═══ Data extract ═══

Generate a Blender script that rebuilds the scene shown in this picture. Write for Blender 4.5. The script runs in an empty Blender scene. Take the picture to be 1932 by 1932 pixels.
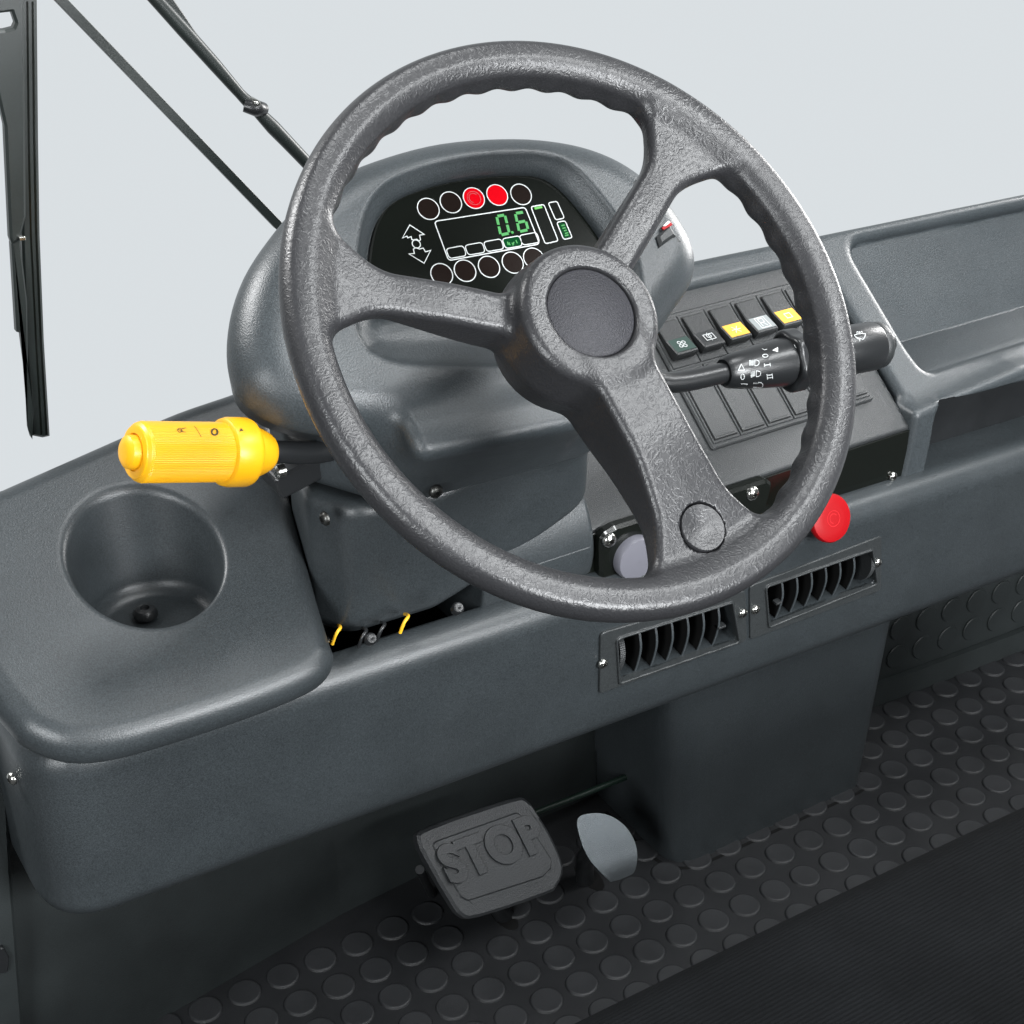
import bpy, math, random
import numpy as np
from mathutils import Vector, Matrix

# ------------------------------------------------------------------ camera, world, lights
S = bpy.context.scene
YAW, PITCH, FOC = math.radians(31.753), math.radians(30.186), 3004.56   # FOC in pixels of a 1932 wide frame
CAM = np.array([-0.83275, -0.98251, 1.21965])
cy, sy, cp, sp = math.cos(YAW), math.sin(YAW), math.cos(PITCH), math.sin(PITCH)
FWD = np.array([sy*cp, cy*cp, -sp]); RGT = np.array([cy, -sy, 0.0]); UPV = np.cross(RGT, FWD)
cd = bpy.data.cameras.new('camera'); cam = bpy.data.objects.new('camera', cd); S.collection.objects.link(cam)
cd.sensor_width = 36; cd.lens = 36*FOC/1932; cd.clip_start = 0.05; cd.clip_end = 100
M = Matrix.Identity(4)
for r in range(3):
    M[r][0] = RGT[r]; M[r][1] = UPV[r]; M[r][2] = -FWD[r]; M[r][3] = CAM[r]
cam.matrix_world = M
S.camera = cam

w = bpy.data.worlds.new('World'); S.world = w; w.use_nodes = True
# studio surroundings: a pale backdrop in front of the camera, a dim studio behind and above it
nt = w.node_tree; bg = nt.nodes['Background']; bg.inputs['Strength'].default_value = 1.0
tc = nt.nodes.new('ShaderNodeTexCoord'); dt = nt.nodes.new('ShaderNodeVectorMath'); dt.operation = 'DOT_PRODUCT'
dt.inputs[1].default_value = (0.45, 0.80, -0.38); nt.links.new(tc.outputs['Generated'], dt.inputs[0])
mr = nt.nodes.new('ShaderNodeMapRange'); mr.interpolation_type = 'SMOOTHSTEP'; mr.inputs[1].default_value = 0.15; mr.inputs[2].default_value = 0.62
nt.links.new(dt.outputs['Value'], mr.inputs[0])
mx_ = nt.nodes.new('ShaderNodeMix'); mx_.data_type = 'RGBA'; mx_.inputs['A'].default_value = (0.12, 0.125, 0.13, 1); mx_.inputs['B'].default_value = (0.70, 0.74, 0.765, 1)
nt.links.new(mr.outputs[0], mx_.inputs['Factor']); nt.links.new(mx_.outputs['Result'], bg.inputs['Color'])

def area(name, loc, target, size, size_y, power, col=(1, 1, 1)):
    l = bpy.data.lights.new(name, 'AREA'); l.shape = 'RECTANGLE'; l.size = size; l.size_y = size_y
    l.energy = power; l.color = col
    o = bpy.data.objects.new(name, l); S.collection.objects.link(o)
    o.location = loc
    o.rotation_euler = (Vector(target)-Vector(loc)).to_track_quat('-Z', 'Y').to_euler()
    return o
area('softbox', (-1.5, 1.4, 2.3), (-0.4, -0.1, 0.85), 0.3, 0.8, 70, (1, 1, 1))
area('softbox', (2.1, 0.5, 1.1), (-0.15, -0.15, 0.75), 0.45, 1.1, 60, (1, 0.99, 0.98))
area('softbox', (0.75, -1.25, 2.35), (0.1, 0, 0.45), 2.6, 0.15, 76, (0.97, 0.99, 1))
area('softbox', (0.25, -2.4, 1.25), (-0.15, 0, 0.3), 1.0, 0.8, 112, (0.96, 0.98, 1))
area('softbox', (-1.9, -1.2, 1.2), (-0.4, 0, 0.4), 0.5, 0.8, 34, (0.95, 0.98, 1))
area('softbox', (0.2, 0.0, 2.7), (-0.1, 0, 0.5), 0.5, 0.5, 20, (0.97, 0.99, 1))
S.view_settings.view_transform = 'Standard'; S.view_settings.look = 'None'
S.view_settings.exposure = 0.0; S.view_settings.gamma = 1.0

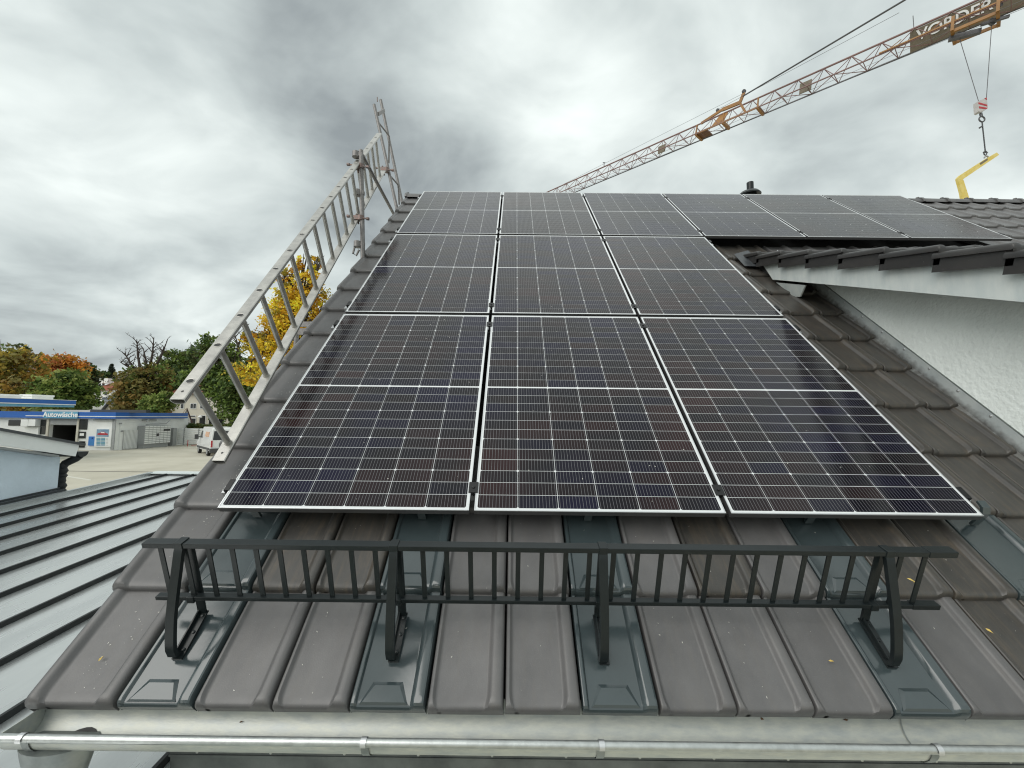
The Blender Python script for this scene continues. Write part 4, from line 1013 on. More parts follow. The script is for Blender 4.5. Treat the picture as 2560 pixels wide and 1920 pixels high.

═══

From the first line above down to the line with "from mathutils import Vector, Matrix", reproduce every line and no others, omitting pictures.

§ **Solution to the problem**:
Generate a Blender script that rebuilds the scene shown in this picture. Write for Blender 4.5. The script runs in an empty Blender scene. Take the picture to be 1932 by 1932 pixels.
import bpy, math, random
import numpy as np
from mathutils import Vector, Matrix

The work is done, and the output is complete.